------ Data entries

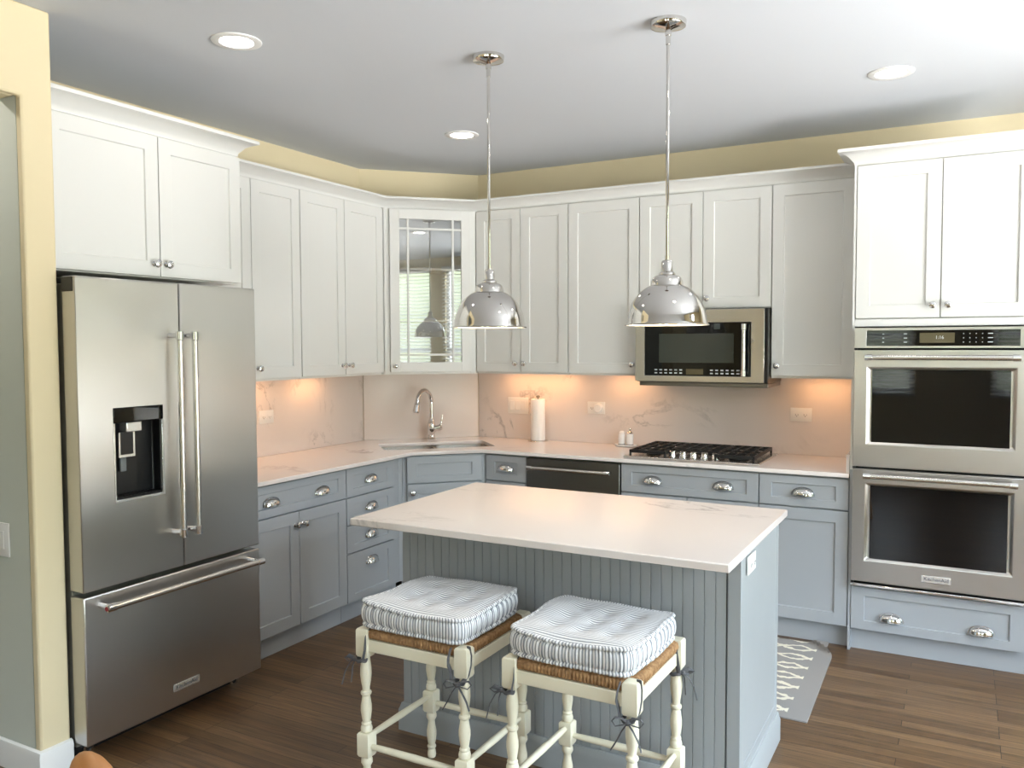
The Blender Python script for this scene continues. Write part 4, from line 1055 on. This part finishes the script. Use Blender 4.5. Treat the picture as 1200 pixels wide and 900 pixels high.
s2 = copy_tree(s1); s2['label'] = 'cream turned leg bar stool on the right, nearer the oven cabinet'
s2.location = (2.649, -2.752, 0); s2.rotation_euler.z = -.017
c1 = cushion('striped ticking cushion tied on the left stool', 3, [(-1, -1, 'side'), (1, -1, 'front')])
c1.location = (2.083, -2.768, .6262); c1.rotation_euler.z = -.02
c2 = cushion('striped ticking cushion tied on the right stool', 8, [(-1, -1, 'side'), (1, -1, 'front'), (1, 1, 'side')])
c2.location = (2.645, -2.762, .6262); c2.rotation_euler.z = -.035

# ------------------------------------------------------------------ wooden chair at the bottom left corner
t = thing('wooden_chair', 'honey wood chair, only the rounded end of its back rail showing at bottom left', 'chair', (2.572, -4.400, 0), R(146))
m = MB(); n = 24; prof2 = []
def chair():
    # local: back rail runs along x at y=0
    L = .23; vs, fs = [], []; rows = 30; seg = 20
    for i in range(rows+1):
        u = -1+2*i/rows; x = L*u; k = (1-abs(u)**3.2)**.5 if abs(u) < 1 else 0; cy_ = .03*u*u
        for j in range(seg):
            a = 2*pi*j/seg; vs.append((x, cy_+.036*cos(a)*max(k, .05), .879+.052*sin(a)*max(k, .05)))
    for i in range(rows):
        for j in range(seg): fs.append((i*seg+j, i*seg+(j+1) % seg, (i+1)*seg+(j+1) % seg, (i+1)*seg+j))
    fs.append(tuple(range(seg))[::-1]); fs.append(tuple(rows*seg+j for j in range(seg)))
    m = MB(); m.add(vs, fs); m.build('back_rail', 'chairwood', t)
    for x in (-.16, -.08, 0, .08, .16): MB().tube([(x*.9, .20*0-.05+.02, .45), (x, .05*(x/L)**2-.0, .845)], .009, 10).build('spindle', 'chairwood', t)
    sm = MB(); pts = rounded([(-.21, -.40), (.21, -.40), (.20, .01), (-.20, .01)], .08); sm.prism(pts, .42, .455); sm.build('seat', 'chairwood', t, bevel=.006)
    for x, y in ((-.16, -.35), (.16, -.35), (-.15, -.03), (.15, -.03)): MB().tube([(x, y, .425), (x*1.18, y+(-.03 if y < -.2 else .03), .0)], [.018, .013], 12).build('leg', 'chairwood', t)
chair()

------------
------ Data entries

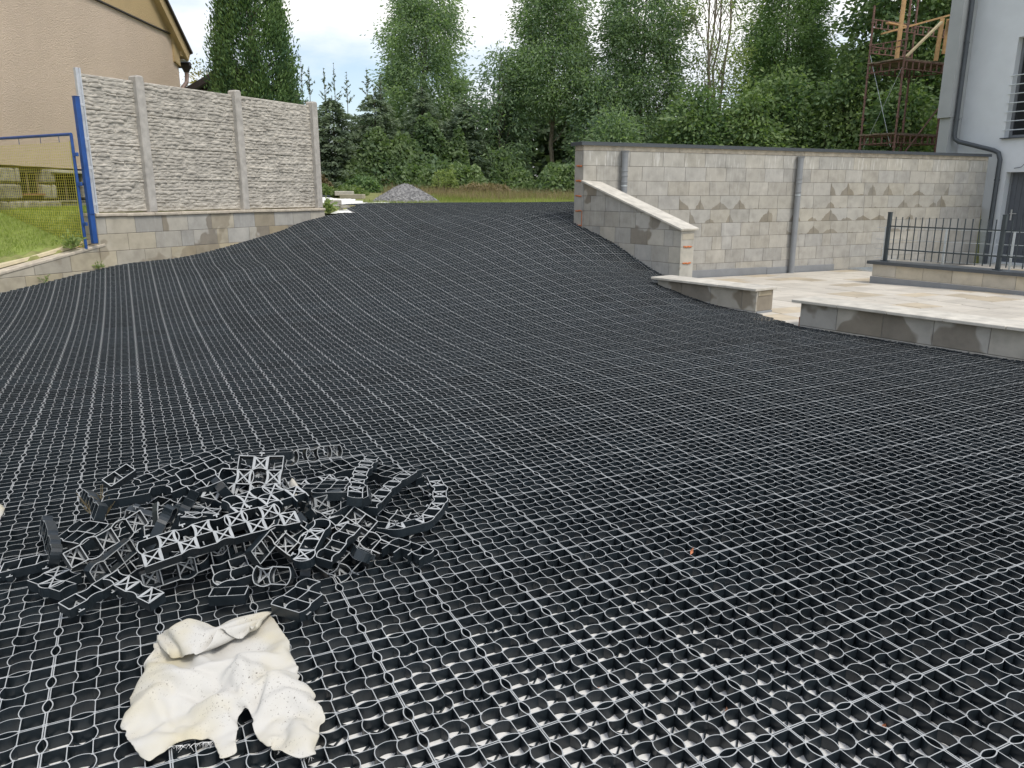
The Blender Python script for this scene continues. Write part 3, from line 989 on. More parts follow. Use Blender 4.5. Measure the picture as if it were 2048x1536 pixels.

------------

Work to complete >>
Locate all lines that include the word "picture" and copy them out.

Reply >>
The Blender Python script for this scene continues. Write part 4, from line 1055 on. This part finishes the script. Use Blender 4.5. Treat the picture as 1200 pixels wide and 900 pixels high.
The Blender Python script for this scene continues. Write part 3, from line 989 on. More parts follow. Use Blender 4.5. Measure the picture as if it were 2048x1536 pixels.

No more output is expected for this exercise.